Pick every line with "script" from the material below.

-- BEGIN The data --

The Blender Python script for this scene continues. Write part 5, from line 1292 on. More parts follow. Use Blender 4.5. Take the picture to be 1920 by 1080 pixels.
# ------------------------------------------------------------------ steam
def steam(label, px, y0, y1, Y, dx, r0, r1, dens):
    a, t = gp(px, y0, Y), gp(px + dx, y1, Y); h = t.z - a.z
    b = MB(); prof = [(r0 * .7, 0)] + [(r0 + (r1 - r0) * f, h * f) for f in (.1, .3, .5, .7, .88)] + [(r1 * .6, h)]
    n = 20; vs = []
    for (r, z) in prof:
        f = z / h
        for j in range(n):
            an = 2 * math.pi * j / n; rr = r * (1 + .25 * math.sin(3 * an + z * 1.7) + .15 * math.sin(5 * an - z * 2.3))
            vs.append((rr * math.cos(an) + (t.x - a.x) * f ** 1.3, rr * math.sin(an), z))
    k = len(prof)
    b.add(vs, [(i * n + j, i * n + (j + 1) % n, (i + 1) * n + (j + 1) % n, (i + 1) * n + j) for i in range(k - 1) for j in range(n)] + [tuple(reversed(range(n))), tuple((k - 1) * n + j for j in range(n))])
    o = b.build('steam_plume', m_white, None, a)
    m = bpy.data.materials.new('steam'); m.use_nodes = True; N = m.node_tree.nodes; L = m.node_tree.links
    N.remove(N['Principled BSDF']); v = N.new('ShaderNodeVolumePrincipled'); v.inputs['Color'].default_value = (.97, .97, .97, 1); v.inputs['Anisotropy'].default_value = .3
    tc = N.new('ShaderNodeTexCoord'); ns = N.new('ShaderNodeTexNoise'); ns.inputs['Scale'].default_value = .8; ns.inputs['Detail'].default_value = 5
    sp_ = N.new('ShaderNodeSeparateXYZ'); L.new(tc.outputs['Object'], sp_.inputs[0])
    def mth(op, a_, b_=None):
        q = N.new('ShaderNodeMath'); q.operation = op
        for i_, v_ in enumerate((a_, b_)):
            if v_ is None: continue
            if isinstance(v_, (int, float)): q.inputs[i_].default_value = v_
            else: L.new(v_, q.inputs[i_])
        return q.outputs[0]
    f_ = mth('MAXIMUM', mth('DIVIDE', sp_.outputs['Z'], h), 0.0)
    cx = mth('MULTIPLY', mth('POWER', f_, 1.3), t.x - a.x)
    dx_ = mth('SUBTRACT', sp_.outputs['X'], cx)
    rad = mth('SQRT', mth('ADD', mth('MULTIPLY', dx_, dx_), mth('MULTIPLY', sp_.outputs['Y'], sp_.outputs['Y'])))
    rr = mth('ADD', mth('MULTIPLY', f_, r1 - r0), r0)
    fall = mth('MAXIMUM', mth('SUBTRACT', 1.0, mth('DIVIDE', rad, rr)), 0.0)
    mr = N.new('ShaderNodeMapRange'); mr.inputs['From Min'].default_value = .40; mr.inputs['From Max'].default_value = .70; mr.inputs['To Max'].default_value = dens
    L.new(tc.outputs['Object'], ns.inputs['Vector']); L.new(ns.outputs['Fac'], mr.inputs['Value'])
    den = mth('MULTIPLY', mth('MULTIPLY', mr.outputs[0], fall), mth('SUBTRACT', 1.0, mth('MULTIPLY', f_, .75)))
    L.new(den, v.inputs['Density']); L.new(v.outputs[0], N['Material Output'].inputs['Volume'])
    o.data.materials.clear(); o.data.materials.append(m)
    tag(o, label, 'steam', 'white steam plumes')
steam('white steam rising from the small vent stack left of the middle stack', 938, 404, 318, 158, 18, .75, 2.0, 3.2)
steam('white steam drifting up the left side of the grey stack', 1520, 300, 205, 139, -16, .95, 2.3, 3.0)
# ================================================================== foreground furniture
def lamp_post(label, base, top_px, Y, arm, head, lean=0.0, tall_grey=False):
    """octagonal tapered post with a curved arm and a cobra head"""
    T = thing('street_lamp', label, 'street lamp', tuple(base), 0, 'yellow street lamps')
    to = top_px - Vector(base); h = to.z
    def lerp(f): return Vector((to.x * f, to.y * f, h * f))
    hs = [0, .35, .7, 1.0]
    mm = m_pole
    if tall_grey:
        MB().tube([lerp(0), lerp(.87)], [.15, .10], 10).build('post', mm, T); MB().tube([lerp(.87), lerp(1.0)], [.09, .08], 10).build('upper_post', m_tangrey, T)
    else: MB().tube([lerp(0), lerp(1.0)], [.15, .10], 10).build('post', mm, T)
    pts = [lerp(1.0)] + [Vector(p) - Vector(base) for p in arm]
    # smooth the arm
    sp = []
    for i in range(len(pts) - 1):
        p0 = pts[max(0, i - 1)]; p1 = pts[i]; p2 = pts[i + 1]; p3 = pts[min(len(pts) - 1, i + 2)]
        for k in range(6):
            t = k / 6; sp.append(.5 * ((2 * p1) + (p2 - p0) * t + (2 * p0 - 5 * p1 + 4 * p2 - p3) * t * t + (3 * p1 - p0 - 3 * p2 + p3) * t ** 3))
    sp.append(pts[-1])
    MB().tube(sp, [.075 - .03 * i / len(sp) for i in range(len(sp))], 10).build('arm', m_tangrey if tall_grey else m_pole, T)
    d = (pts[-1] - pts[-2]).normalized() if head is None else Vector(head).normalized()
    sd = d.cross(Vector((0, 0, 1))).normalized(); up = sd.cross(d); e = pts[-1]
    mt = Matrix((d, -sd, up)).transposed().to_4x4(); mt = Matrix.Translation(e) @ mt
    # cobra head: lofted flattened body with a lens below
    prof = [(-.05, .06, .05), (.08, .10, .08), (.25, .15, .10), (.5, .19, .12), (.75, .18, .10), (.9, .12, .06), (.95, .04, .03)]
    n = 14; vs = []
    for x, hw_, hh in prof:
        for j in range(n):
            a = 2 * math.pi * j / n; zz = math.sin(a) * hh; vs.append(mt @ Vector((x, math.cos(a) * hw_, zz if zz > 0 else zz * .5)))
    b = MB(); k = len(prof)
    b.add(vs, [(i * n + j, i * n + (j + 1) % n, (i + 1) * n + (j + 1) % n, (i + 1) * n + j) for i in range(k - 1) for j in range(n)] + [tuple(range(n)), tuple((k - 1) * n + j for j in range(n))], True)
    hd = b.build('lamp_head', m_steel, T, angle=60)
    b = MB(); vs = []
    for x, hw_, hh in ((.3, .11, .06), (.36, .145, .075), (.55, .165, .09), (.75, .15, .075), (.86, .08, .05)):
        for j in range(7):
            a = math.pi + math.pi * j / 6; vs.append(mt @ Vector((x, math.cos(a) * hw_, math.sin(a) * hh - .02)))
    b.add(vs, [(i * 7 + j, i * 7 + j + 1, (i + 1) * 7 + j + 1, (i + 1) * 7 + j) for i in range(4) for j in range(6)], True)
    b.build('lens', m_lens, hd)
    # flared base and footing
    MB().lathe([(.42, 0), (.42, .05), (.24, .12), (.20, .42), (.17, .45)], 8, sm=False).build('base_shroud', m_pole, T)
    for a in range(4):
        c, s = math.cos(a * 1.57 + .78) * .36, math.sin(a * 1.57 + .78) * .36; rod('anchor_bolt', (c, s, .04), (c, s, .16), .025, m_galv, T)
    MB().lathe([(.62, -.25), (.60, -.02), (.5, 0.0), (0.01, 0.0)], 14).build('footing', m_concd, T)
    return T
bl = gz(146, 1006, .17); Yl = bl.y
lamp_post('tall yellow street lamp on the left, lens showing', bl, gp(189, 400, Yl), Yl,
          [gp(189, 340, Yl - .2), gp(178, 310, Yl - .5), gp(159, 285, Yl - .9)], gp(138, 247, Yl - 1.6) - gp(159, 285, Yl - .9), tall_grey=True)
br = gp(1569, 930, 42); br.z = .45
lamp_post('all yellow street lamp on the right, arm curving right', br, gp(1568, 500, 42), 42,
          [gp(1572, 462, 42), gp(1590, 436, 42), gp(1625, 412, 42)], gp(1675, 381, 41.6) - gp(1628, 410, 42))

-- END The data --
-- BEGIN The data --

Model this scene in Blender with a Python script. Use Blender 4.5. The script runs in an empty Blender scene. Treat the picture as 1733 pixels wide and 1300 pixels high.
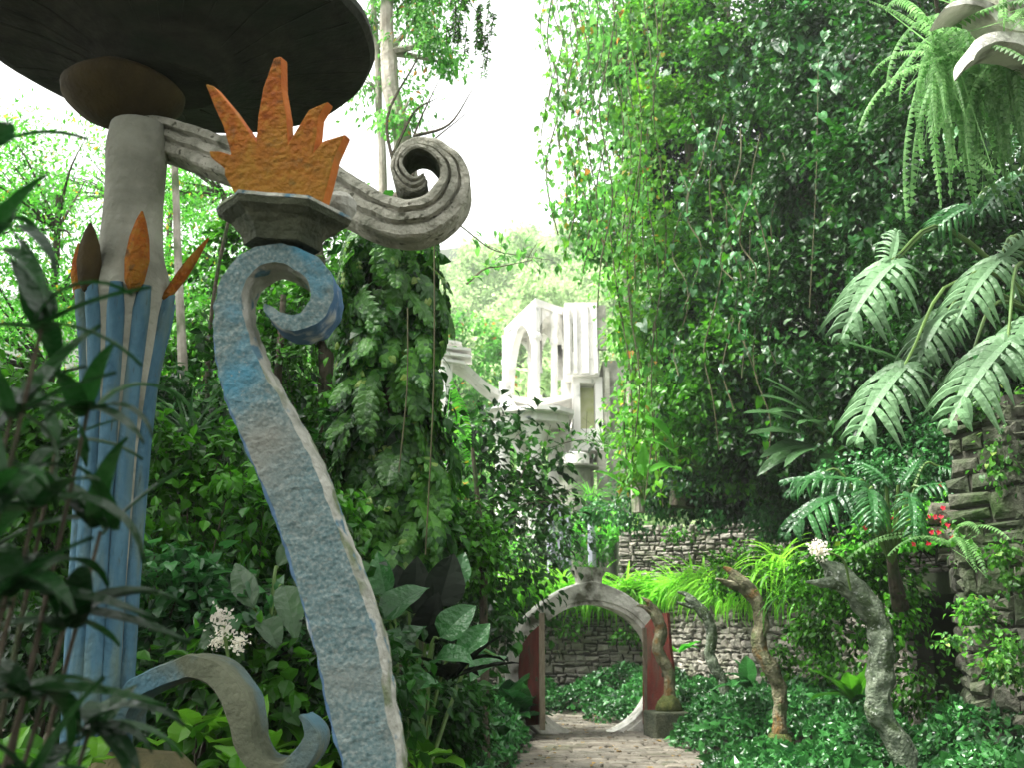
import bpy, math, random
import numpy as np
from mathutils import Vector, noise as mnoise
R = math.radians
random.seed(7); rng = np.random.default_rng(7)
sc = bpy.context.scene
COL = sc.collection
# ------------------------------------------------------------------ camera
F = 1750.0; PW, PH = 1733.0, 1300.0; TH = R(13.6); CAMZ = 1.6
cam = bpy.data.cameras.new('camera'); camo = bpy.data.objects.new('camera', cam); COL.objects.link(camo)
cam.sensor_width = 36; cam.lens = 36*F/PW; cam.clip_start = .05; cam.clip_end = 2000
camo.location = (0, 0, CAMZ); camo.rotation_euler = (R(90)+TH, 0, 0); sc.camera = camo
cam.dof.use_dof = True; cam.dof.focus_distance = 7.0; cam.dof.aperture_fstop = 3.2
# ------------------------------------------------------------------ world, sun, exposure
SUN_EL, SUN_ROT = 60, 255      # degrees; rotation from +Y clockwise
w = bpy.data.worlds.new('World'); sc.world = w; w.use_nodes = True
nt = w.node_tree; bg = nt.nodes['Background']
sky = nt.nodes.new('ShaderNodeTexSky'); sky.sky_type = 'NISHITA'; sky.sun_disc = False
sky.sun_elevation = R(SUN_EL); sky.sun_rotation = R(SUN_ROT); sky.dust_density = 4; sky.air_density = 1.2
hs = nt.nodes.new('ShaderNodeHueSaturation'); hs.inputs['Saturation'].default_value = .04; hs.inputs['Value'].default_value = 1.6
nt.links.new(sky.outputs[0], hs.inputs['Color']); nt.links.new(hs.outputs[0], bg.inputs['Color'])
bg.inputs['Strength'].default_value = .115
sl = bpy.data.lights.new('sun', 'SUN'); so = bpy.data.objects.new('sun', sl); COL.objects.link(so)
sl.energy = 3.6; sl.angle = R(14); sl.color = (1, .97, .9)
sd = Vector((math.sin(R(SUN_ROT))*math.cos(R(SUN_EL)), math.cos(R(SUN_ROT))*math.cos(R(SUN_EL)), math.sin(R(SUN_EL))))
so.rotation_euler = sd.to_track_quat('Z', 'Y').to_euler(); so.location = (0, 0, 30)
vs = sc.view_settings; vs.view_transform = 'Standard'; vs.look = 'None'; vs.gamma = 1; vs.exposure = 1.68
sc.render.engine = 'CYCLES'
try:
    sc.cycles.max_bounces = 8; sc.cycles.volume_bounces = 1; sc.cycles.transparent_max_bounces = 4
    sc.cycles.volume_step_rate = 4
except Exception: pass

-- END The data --

- [Result]:
The Blender Python script for this scene continues. Write part 5, from line 1292 on. More parts follow. Use Blender 4.5. Take the picture to be 1920 by 1080 pixels.
Model this scene in Blender with a Python script. Use Blender 4.5. The script runs in an empty Blender scene. Treat the picture as 1733 pixels wide and 1300 pixels high.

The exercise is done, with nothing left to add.